>> Begin Material provided

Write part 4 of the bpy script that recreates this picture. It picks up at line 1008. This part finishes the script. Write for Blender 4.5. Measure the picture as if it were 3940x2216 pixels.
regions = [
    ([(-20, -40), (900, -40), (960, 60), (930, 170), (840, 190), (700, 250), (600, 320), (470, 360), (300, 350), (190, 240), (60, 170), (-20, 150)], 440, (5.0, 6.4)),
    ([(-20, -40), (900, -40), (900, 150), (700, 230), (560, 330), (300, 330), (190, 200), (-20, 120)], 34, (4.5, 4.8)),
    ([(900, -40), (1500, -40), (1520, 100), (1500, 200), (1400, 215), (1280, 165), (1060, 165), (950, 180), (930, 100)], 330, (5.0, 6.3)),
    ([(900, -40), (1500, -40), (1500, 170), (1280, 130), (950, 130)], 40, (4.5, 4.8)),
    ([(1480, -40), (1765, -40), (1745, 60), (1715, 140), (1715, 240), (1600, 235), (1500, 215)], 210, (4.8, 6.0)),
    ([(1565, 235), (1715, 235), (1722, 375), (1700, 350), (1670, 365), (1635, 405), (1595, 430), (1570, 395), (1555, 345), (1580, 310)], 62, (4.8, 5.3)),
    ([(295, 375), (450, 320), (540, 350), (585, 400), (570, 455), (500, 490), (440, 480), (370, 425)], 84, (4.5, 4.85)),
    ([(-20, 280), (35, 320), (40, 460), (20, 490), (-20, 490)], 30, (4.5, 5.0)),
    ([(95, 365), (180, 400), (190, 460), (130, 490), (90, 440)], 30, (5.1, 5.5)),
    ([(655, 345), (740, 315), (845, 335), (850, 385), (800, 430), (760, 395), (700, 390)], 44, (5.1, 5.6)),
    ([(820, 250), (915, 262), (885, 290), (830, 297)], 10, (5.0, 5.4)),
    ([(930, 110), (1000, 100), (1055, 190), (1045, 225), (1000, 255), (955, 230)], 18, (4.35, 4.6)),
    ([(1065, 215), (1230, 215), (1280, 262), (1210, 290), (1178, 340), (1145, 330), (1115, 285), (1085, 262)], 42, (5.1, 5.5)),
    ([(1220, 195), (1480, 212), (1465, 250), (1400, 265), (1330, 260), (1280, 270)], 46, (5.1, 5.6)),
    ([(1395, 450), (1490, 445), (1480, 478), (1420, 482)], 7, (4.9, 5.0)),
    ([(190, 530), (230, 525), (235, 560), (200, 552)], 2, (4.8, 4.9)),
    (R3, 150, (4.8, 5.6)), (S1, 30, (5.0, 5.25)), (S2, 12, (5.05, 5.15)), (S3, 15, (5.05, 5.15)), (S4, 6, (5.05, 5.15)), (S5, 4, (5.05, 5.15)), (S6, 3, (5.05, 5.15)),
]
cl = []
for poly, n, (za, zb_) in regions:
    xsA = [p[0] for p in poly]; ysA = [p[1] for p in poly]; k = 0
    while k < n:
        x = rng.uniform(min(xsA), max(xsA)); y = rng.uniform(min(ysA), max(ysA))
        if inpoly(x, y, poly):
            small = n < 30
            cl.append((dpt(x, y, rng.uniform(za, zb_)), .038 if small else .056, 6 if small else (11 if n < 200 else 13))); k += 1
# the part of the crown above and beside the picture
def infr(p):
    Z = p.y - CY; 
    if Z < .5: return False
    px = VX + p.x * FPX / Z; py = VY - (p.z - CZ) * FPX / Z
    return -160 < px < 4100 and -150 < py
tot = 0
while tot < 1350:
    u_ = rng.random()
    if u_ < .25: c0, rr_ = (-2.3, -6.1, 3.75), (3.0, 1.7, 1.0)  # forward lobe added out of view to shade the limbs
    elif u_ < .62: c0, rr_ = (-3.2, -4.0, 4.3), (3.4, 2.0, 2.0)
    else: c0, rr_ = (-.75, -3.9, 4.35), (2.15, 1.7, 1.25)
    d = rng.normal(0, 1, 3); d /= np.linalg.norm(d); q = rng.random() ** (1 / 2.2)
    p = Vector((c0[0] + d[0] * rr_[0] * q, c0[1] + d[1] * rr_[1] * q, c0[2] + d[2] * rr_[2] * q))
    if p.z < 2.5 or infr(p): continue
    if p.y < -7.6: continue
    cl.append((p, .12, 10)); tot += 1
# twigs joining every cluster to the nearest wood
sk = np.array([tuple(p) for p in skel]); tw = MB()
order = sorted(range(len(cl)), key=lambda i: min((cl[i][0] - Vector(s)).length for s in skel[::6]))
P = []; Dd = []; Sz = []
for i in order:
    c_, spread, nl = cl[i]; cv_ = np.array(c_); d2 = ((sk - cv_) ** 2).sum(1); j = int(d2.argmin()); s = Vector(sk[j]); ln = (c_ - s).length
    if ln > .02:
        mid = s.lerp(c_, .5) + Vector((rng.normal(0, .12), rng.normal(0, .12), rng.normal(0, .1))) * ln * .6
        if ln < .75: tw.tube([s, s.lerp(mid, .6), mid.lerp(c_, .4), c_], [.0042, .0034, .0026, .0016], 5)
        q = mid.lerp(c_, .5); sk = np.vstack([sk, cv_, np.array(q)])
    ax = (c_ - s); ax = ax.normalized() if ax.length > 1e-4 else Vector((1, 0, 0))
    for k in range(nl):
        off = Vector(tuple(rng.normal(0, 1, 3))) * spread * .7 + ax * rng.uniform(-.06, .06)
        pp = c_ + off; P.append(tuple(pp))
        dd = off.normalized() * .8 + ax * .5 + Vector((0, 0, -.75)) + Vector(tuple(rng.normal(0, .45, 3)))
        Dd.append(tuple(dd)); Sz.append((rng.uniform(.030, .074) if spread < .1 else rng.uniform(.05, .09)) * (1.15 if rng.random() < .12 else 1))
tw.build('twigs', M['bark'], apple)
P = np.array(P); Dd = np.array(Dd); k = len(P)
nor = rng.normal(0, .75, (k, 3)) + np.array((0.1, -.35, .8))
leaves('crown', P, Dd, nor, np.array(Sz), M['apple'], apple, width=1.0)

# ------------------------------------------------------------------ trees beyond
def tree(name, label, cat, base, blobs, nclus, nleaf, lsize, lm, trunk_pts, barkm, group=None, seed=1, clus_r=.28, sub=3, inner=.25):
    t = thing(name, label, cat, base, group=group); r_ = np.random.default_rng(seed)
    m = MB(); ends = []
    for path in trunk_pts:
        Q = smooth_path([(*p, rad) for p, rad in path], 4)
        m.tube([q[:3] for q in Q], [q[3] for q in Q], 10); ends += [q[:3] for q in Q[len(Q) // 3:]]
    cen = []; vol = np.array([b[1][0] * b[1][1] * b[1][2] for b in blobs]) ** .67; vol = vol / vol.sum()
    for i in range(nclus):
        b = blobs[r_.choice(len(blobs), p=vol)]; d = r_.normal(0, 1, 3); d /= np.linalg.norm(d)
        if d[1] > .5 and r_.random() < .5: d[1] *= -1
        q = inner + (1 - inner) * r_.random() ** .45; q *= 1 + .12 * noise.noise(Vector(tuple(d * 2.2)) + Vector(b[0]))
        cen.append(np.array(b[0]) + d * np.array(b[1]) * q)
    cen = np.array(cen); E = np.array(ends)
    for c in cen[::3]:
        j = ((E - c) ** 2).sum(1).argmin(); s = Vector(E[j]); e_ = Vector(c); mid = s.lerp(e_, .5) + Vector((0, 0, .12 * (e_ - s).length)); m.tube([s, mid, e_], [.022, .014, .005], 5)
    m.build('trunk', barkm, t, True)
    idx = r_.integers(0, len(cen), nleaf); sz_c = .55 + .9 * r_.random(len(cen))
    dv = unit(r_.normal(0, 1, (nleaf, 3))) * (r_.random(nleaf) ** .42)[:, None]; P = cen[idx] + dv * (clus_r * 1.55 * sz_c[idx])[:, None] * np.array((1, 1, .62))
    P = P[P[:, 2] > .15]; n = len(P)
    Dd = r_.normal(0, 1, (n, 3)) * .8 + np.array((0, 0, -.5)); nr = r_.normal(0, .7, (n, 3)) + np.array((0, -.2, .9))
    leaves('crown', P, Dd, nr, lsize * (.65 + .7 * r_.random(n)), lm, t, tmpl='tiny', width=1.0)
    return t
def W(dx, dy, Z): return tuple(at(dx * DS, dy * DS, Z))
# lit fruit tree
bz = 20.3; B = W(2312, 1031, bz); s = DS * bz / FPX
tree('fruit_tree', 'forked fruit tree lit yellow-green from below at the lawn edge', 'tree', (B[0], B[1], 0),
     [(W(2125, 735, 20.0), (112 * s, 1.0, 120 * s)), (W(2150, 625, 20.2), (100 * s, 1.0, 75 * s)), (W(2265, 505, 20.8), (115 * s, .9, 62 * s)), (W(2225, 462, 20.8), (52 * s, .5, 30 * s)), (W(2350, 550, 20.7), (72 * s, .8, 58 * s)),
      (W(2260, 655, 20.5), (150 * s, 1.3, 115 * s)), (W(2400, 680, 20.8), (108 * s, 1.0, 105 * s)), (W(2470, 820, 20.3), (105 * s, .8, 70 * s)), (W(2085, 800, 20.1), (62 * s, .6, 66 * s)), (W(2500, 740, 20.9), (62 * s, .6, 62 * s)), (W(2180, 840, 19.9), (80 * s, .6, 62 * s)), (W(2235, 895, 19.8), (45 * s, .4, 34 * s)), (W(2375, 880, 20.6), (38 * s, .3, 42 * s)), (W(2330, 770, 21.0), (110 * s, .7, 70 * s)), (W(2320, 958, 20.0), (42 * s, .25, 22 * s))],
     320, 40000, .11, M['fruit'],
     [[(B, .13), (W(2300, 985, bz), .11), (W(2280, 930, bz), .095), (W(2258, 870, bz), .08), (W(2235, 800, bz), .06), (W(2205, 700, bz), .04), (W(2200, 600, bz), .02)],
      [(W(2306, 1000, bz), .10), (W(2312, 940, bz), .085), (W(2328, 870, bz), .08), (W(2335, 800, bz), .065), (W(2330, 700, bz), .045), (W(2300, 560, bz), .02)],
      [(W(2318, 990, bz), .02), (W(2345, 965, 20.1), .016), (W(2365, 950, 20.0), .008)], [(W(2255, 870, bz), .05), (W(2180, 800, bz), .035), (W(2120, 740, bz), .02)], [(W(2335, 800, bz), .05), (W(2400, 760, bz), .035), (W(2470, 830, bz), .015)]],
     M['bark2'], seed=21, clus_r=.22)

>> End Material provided

→ Exercise instructions:
Select every line in the material above where the string "part" occurs, and copy it.

→ Expected answer:
Write part 4 of the bpy script that recreates this picture. It picks up at line 1008. This part finishes the script. Write for Blender 4.5. Measure the picture as if it were 3940x2216 pixels.
# the part of the crown above and beside the picture